TBILISI, AUG. 22 (The Conway Bulletin) — Six days after Turkey’s ambassador in Tbilisi complained that Georgia had not closed down all its Gulenist schools and universities, the Gulen-linked International Black Sea University said it had been banned from enrolling students for the new academic year.
Despite passing inspections, the International Black Sea University said the ministry of education had blocked the enrolment of 800 new students because of a tax dispute.
“The irresponsible decision of the authorisation board hinders the development of one of the leading and internationally recognised universities in Georgia,” it said.
Its supporters scoffed at the government’s insistence that the ban was linked to a 2013 tax dispute and said it was pandering to Turkey.
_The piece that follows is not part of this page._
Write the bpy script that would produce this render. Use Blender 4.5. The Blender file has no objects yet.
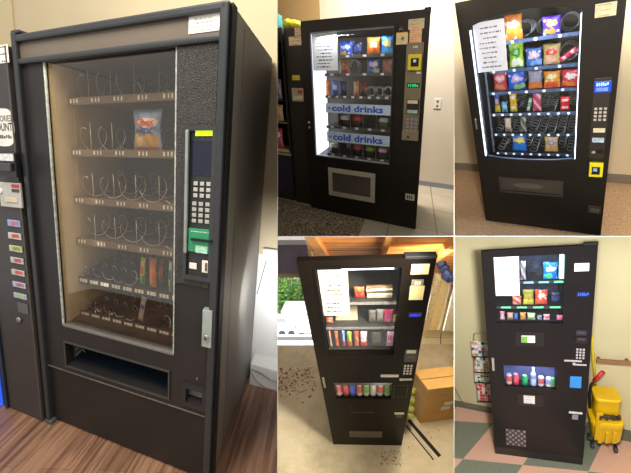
import bpy, bmesh, math, random
from mathutils import Vector, Matrix
random.seed(7)
SC = bpy.context.scene
COL = SC.collection
R_ = math.radians
# ------------------------------------------------------------------ camera
F = 370.0; CX, CY = 315.5, 236.5
PITCH = R_(20)
CAM = Vector((0, 0, 2.0))
RIGHT = Vector((1, 0, 0)); FWD = Vector((0, math.cos(PITCH), -math.sin(PITCH))); DOWN = Vector((0, -math.sin(PITCH), -math.cos(PITCH)))
def c2w(v): return CAM + RIGHT*v[0] + DOWN*v[1] + FWD*v[2]
def c2wd(v): return RIGHT*v[0] + DOWN*v[1] + FWD*v[2]
cd = bpy.data.cameras.new('camera'); cam = bpy.data.objects.new('camera', cd); COL.objects.link(cam)
cam.location = CAM; cam.rotation_euler = (R_(90)-PITCH, 0, 0)
cd.sensor_width = 36; cd.lens = F/631*36; cd.clip_start = 0.02; cd.clip_end = 300
SC.camera = cam
SC.view_settings.view_transform = 'Standard'; SC.view_settings.look = 'None'
SC.view_settings.gamma = 1; SC.view_settings.exposure = 0; SC.view_settings.use_curve_mapping = False
# ------------------------------------------------------------------ materials
def lin(c):
    if isinstance(c, str):
        c = c.lstrip('#'); c = tuple(int(c[i:i+2], 16) for i in (0, 2, 4))
    o = []
    for v in c:
        v = v/255.0
        o.append(v/12.92 if v <= .04045 else ((v+.055)/1.055)**2.4)
    return o
_mc = {}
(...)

Ankara blames supporters of the exiled cleric Fethullah Gulen for attempting a coup in Turkey in 2016 and has pressured its allies to disrupt various Gulenist networks. Gulenists headed to the South Caucasus and Central Asia after the collapse of the Soviet Union in the 1990s to set up schools and universities.
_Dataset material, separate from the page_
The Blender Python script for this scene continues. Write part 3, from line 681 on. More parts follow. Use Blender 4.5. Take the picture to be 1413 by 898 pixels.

Azerbaijan and Turkmenistan acquiesced but Kyrgyzstan and Kazakhstan resisted. Last year, Georgia closed the Gulen-linked Shaheen school in Batumi and detained and deported the manager of the Gulen-linked Demirel school in Tbilisi. Even so, on Aug. 16, Turkey’s ambassador accused the Georgian government of being soft.
“FETO still has its university in Georgia,” Fatma Ceren Yazgan was quoted as saying.
“Expectations regarding FETO have not yet been met by the Georgian government.”
FETO is the Turkish government reference to what it regards as the Gulen terrorist network.